Teaching Statement
The study of art and architectural history opens up the everyday environment to individuals in different ways and for different reasons. As a teacher I believe that an awareness of visual and spatial languages and histories encourages students to find new kinds of involvement with their everyday surroundings. I try to design classes so that students can learn effectively and actively. I value a strong class structure with high expectations that includes a variety of activities so all students have the chance to discover connections between the information being presented in class and their own questions and experiences. I try to balance the subjective and reflective goals of a course with the pragmatic aim of historical understanding and learning. Ideally, my courses will strengthen and contribute substance to the emerging intellectual and critical frameworks of undergraduate students —while maintaining a dynamic, personal, and flexible approach to the learning styles and goals of the individual.
Experience and Training
I have taught courses in art and architectural history beginning in 2001. My specialization is in architectural history and theory, which I conceive broadly, 1750–1950. I have been the instructor of record for several courses offered in my Duke University Department of Art, Art History, Visual Studies, including the introductory survey in Art History, a lecture course in Modern Architecture, and a seminar on the art and architecture of Berlin. I have secondary teaching fields in Modernism in art and theory and Roman architecture. I am qualified to teach courses in methodology and historiography, nineteenth and twentieth–century art history, the history of cities, postmodern architecture, art after 1945, as well as performance and Conceptual art. I would be happy to organize and teach courses beyond the period requirements of the department, particularly focused on issues of gender, space and the public sphere, critical and postcolonial theory and aesthetics as well as introductory courses in Islamic architecture and urbanism.

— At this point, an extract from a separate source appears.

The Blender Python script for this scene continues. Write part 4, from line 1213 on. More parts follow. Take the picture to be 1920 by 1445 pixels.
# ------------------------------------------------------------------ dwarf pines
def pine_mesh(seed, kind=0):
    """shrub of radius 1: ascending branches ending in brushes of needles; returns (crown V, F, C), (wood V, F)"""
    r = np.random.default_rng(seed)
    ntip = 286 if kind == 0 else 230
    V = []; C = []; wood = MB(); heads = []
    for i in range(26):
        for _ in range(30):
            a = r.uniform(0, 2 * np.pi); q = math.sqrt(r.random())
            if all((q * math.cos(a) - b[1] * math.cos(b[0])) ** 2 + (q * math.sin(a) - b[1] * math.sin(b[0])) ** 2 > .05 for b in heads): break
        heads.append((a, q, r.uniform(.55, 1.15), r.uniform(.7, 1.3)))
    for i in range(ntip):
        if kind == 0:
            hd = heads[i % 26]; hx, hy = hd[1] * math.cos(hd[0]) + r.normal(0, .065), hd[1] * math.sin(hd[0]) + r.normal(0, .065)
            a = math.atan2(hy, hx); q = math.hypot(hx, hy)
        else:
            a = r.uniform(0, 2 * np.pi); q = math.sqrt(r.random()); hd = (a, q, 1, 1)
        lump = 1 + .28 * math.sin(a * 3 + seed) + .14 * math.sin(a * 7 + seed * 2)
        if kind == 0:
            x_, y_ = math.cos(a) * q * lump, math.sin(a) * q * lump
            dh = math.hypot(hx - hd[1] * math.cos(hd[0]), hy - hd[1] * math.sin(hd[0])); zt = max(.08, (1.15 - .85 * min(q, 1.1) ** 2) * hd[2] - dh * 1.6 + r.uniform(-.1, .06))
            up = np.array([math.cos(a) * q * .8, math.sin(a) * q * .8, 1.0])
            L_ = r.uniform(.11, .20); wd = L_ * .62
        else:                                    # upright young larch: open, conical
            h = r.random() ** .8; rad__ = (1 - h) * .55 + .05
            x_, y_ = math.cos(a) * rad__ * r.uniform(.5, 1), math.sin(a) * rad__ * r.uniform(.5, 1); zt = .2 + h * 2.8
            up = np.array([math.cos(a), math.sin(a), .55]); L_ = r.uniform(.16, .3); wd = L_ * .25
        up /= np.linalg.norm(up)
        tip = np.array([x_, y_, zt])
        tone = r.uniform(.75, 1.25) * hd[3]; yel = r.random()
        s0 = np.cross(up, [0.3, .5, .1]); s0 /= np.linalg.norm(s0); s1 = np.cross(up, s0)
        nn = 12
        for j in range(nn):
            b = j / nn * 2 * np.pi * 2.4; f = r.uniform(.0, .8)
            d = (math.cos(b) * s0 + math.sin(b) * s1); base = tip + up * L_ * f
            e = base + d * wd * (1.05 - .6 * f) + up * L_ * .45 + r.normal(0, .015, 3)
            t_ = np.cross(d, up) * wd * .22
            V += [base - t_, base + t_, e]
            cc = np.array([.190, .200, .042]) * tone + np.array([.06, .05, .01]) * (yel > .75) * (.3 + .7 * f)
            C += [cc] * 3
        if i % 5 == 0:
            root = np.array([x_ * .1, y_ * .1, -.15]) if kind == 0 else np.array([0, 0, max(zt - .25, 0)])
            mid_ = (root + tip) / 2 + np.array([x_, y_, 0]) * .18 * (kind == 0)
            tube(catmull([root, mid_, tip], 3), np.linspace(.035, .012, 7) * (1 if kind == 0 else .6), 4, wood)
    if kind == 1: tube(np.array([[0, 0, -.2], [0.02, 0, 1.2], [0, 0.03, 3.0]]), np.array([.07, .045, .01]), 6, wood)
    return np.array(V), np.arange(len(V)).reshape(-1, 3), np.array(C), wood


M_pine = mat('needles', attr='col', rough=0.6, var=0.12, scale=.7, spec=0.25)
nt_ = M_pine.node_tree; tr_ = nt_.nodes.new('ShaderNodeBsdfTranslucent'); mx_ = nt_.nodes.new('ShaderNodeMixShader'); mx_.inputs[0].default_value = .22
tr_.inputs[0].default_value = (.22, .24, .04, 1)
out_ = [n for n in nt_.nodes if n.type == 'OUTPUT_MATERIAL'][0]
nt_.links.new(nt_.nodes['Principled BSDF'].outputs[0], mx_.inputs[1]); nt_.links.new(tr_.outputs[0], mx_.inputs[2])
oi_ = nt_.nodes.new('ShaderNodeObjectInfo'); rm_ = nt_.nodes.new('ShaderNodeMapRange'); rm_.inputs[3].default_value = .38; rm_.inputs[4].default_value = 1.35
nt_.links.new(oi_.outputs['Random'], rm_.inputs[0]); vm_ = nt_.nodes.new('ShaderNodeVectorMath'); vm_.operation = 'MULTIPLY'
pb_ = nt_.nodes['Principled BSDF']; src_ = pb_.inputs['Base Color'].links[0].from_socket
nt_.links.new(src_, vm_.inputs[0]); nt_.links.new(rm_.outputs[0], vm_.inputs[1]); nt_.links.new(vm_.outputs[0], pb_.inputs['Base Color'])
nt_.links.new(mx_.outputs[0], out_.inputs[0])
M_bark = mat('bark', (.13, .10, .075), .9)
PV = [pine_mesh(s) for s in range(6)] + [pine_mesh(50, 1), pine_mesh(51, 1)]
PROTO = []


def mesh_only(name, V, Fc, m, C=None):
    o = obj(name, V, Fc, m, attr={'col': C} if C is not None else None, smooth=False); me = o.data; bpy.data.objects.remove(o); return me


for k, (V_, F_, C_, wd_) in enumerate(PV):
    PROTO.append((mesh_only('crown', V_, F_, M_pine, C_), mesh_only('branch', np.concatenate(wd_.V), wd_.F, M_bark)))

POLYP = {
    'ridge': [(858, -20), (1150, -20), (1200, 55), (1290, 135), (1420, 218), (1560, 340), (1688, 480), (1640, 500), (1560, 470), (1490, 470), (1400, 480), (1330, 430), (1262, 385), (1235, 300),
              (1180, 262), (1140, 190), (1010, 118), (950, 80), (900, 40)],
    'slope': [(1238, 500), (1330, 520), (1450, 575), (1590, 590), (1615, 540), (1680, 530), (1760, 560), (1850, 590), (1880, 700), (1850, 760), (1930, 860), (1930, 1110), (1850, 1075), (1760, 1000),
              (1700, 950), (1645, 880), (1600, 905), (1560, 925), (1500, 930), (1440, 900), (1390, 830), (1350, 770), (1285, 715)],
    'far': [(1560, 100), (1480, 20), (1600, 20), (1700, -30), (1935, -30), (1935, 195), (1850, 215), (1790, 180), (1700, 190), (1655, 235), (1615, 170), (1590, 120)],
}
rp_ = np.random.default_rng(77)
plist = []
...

Disciplinary Approach: Visual Studies, Art History and Architecture
My approach to art and architectural history is transdisciplinary and wide–ranging. I am continually working to improve my classes and thinking of what kinds of classes would be useful to teach in this field. I still use a chronological format and standard art history textbooks (Stokstad) in my introduction to art history courses, although I am open to exploring a thematic approach. I believe, however, that a historical structure is useful to students and an important benefit of a liberal arts education. Even so, I try to offset the causal, influence-oriented discourse of survey art history by introducing perspectives from outside its purview—from non-Western sources, new research, or by making history itself into an objet of study. In previous classes, for example, I have had students collect their own image databases, I have designed group projects on digital reproduction and art markets, and put an emphasis on material histories and techniques. I have had success team teaching and bringing outside speakers to class—both of these stimulate students by presenting different readings, authorities, and types of knowledge. In addition, I integrate looking, drawing, and visiting works in real spaces and environments into my classes. They have always benefited by visits to construction sites, campus locations, museums, galleries, archives and studios—places that reinforce the object–focus of the course and bring students into contact with the contemporary status of the works we are studying.
Teaching and Learning
Discussion and small–group projects, most teachers would agree, are effective ways of engaging students with the class. I encourage students to read thoroughly by posting reading points and requiring reader feedback throughout the semester. I frequently begin class period, too, with a drawing exercise or discussion of something in the news. These effectively open the class in tangible observations. I have found Bloom’s taxonomy of cognitive levels very helpful in planning how and when I introduce information to a class, in clarify my own expectations of student learning, and in building thematic areas effectively over time—moving from the concrete to the more abstract. For more advanced students, of course, this takes a somewhat different shape, but its remains a useful model. Finally, having a personal relationship with my students is important to me, and I make myself available and approachable. In the past, our class outings, having free coffee in my office before early classes, and inviting students to relevant lectures and openings on campus, have all given me the opportunity to get to know students as individuals, which is fun and teaches me a lot in the process.
Instructional Technology
I have been using Powerpoint to present images in my classes since 2005. Using digital images also allows me to make use of them on the class Blackboard site. During my final year of graduate study, new instructional technologies became available in the classroom at Duke that expand opportunities for student input and class discussion. Personal Response Systems (PRS), for example, enable in–class polling and other response assessments and are very useful in initiating conversation, gaining a quick survey of comprehension, and encouraging preparedness. I would love the opportunity to work with these in the future and to explore how new tools can improve traditional class objectives. The availability of youtube and podcasts will allow me to integrate more film and video sources into my architecture and urbanism courses, allowing for a richer survey of site, scale and context than static photographs.
Academic Background
I have a long standing interest in alternative education and pedagogy. I did undergraduate work at the New College of the University of South Florida, the Independent Studies Program at the University of Waterloo and I completed my studies at the Liberal Arts College at Concordia University, with a major in Western Civilization and Culture. I am interested in education at all levels and am currently a Board member at the Community Independent School in Chapel Hill.